Flyer sources say Peck, Graham, and Aaronson had what is sometimes called a “frank exchange of views” about the proposed sponsorship of Aaronson’s series, which involved considerable investment in time and travel expenses by the newspaper. Representatives of the Poynter Institute, a journalism school and resource center in Florida, were called in.

“Two of us on the Poynter faculty, myself and Butch Ward, have had telephone conversations with individuals at The Commercial Appeal,” said Bob Steele of Poynter. “We play this role as a guide on ethics issues hundreds of times every year.”

Poynter’s input was confidential, Steele said. Flyer sources say Poynter sided with the employees who objected.

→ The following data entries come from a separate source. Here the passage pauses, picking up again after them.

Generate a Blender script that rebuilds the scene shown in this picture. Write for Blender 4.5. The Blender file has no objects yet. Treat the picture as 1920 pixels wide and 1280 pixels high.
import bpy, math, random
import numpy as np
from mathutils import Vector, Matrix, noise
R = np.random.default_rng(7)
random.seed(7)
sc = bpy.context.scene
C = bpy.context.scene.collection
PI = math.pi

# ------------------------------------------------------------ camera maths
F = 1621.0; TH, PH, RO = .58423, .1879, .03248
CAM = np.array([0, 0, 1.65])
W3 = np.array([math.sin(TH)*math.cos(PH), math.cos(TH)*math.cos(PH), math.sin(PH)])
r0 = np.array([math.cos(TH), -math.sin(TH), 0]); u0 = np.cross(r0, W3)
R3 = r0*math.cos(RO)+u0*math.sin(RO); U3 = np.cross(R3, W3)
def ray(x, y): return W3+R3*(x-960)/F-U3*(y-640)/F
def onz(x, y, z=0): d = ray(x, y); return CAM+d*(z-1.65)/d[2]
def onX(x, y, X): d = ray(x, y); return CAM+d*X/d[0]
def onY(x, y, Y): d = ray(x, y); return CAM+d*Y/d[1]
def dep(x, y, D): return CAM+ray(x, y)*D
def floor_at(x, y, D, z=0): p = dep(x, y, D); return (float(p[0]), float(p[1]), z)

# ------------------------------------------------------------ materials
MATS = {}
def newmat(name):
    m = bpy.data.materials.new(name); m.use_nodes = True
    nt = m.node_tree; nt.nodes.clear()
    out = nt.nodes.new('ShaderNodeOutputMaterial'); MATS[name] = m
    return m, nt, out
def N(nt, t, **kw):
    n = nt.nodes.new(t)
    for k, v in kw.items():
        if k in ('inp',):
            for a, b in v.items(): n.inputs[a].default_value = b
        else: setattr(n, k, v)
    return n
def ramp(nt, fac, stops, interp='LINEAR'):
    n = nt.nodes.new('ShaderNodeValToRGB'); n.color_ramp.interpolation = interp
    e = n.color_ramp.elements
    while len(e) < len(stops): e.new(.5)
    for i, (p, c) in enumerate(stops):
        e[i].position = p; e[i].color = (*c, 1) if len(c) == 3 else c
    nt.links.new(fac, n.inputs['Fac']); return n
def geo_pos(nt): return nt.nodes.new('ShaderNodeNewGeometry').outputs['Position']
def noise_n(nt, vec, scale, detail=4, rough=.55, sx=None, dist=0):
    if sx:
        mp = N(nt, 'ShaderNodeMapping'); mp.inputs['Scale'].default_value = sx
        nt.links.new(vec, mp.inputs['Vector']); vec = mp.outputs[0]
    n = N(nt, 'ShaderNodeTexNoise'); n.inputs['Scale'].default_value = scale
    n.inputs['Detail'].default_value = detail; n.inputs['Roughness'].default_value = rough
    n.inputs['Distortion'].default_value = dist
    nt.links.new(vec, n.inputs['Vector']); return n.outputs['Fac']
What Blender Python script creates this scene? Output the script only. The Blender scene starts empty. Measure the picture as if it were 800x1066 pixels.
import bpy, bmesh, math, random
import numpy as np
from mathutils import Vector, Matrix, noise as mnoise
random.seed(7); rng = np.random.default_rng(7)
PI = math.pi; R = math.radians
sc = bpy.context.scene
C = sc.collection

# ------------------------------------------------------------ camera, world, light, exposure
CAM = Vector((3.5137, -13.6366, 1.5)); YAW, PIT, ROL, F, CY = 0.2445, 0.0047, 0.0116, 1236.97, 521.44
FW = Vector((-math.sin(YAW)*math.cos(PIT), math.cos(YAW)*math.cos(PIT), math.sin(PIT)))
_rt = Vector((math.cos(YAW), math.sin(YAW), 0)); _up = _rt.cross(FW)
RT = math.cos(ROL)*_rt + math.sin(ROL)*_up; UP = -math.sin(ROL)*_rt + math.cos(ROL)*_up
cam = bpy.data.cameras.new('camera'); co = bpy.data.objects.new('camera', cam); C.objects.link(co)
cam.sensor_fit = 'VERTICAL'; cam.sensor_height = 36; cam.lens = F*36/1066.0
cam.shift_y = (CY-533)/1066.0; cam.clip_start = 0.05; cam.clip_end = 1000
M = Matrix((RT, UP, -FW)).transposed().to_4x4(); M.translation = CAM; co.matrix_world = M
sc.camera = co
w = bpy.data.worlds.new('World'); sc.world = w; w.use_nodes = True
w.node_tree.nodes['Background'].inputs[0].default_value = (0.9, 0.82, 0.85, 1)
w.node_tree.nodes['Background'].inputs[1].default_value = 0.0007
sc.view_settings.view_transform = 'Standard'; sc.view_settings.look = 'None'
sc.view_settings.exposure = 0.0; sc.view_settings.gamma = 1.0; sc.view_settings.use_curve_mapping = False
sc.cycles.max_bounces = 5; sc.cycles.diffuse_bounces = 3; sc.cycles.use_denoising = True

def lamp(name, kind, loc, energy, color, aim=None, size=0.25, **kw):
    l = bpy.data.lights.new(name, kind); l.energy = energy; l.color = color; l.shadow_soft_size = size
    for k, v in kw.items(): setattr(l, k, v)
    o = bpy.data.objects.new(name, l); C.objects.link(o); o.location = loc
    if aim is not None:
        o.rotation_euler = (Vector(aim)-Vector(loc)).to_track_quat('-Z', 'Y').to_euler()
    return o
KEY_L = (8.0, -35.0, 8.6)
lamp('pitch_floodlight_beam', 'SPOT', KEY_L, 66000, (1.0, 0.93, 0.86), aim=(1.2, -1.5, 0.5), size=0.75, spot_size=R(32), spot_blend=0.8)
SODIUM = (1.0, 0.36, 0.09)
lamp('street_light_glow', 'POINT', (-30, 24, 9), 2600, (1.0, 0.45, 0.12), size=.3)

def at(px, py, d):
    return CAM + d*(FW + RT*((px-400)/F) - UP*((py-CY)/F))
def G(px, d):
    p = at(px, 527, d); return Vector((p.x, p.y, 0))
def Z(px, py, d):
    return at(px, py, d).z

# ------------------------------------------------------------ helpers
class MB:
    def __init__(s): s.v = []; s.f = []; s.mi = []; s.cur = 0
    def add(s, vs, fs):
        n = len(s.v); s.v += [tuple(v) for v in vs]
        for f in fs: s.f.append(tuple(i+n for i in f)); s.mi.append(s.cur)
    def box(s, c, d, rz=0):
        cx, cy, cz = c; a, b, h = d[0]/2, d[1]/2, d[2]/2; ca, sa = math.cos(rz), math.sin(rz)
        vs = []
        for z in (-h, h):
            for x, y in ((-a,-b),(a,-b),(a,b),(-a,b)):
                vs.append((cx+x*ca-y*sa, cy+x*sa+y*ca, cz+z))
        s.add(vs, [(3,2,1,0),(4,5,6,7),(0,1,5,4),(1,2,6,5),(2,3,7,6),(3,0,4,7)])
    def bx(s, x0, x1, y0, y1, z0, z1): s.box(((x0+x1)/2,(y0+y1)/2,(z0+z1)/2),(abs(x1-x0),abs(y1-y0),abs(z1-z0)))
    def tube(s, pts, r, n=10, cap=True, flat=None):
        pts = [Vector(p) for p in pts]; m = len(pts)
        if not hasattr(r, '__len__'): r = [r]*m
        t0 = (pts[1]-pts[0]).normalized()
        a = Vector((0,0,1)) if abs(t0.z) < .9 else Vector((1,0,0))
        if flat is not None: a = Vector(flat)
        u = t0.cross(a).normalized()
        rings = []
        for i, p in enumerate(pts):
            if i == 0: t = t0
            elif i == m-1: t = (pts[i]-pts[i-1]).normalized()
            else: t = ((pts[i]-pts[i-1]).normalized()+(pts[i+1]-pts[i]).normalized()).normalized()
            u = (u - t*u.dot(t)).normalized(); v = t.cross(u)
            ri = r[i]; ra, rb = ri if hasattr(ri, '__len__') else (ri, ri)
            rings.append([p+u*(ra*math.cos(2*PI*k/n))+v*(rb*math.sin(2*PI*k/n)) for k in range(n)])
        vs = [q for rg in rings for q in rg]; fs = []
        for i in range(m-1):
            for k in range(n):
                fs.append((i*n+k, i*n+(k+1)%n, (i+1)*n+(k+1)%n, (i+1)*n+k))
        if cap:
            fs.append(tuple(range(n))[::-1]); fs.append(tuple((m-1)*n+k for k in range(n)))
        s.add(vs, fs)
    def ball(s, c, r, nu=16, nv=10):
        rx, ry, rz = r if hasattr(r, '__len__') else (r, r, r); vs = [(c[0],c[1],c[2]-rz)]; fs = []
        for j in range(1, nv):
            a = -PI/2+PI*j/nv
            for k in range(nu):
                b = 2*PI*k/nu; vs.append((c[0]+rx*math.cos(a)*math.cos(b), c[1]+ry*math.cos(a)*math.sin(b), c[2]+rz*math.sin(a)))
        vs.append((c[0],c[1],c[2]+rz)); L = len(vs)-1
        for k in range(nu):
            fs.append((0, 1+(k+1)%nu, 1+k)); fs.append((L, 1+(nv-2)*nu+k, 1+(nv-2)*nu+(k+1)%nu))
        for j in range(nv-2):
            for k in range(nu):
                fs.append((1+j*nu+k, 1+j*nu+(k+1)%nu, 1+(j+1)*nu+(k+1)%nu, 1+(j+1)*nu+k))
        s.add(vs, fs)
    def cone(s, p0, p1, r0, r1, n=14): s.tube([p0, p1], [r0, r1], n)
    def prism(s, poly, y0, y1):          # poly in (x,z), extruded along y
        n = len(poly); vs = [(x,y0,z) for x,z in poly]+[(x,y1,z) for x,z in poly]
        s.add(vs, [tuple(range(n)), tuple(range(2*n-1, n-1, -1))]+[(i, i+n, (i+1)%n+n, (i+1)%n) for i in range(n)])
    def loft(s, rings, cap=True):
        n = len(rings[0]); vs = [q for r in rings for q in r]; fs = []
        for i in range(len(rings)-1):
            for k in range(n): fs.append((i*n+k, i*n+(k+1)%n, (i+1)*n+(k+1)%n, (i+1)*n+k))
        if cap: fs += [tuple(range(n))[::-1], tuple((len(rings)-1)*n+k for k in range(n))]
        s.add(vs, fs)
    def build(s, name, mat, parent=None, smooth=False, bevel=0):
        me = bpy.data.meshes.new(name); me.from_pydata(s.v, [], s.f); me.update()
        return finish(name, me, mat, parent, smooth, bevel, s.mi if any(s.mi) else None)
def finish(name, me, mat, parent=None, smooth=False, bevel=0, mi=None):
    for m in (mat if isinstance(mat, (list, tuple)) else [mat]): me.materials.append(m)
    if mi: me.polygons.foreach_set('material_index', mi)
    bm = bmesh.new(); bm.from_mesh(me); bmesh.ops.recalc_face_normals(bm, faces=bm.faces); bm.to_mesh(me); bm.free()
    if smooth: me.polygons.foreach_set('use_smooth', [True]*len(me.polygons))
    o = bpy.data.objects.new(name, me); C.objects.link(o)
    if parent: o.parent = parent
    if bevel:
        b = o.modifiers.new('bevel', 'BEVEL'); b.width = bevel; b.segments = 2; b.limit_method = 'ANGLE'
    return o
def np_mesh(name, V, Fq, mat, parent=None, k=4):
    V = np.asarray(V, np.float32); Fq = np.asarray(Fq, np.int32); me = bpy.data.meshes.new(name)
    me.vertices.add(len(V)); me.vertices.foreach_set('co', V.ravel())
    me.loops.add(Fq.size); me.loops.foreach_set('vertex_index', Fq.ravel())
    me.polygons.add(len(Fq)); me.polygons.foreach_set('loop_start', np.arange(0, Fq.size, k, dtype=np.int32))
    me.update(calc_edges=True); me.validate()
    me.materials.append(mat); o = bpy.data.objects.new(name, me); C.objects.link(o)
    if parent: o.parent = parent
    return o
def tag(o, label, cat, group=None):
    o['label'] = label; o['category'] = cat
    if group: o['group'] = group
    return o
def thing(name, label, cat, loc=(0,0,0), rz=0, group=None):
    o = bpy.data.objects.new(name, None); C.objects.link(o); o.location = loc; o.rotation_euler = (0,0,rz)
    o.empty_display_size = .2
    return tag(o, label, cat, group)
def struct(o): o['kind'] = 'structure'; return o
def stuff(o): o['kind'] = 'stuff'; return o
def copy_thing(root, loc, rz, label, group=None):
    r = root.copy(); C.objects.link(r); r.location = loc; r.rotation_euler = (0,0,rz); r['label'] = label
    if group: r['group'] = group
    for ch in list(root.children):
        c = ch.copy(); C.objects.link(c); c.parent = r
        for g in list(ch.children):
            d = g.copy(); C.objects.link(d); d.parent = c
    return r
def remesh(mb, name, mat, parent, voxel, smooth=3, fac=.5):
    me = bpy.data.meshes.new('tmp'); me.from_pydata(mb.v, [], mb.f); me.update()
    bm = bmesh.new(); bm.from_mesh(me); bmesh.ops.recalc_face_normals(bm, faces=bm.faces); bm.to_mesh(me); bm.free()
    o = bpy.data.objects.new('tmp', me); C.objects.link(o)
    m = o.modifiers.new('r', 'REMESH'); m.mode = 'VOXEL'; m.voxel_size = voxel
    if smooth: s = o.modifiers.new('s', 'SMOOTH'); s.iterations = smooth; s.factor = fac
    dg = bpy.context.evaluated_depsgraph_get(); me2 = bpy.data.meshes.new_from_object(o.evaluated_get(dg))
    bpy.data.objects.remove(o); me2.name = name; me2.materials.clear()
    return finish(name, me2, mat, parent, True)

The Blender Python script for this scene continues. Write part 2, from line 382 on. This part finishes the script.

Three weeks ago Peck and Rob Jiranek, vice president of sales and strategic planning, sent employees a three-page letter on “monetizing content guidelines.” The main message was that “we are in a new world of newspaper survival” and looking for ways to “attach ads in print and online to specific stories, features, and sections.” The memo said “no longer are there thick, impenetrable walls between the newsroom, advertising, and circulation departments.”

“Survival” apparently means big profits. The Commercial Appeal is owned by E.W. Scripps, a publicly traded media company based in Cincinnati. In 2006, its newspaper division, with papers in 17 markets, earned $196 million on revenue of $717 million, for a profit margin of 27 percent. The CA’s share of that was not disclosed. On Tuesday, Scripps announced that it is splitting into two separate companies, one focused on lifestyle media, such as HGTV, and the other on local newspapers and television stations.

“The proposed separation is not expected to have a material effect on the day-to-day lives of employees,” the company said.

Sponsorship is a relatively new wrinkle in a murky area that includes “special sponsored sections” and “advertorials,” or text-heavy advertisements that look like news stories. Such sections have long been a staple of business at the Flyer, Memphis magazine, and national publications. Targeted ad placement, where an ad appears near or next to a particular story or type of story, is also commonplace.

But most newspapers maintain separate advertising and editorial staffs. That is sometimes referred to as a mythical “10-foot wall.” Advertisers, of course, are free to complain about sensitive stories, and they sometimes withdraw ads. Sponsorship of specific news reports goes back at least to the 1950s when Gillette and Camel cigarettes were big on sports. The Philadelphia Inquirer has a business feature sponsored by a bank.

Most reporters, however, are comfortable with their employer being sponsored by a collection of advertisers but not their specific reports or stories. Many newspapers, including the CA and the Flyer, are quite strict about what perks their reporters can accept. Bob Levey, a former columnist for The Washington Post who holds the Hardin Chair of Excellence in Journalism at The University of Memphis, said, “News columns should never be for sale or for lease.”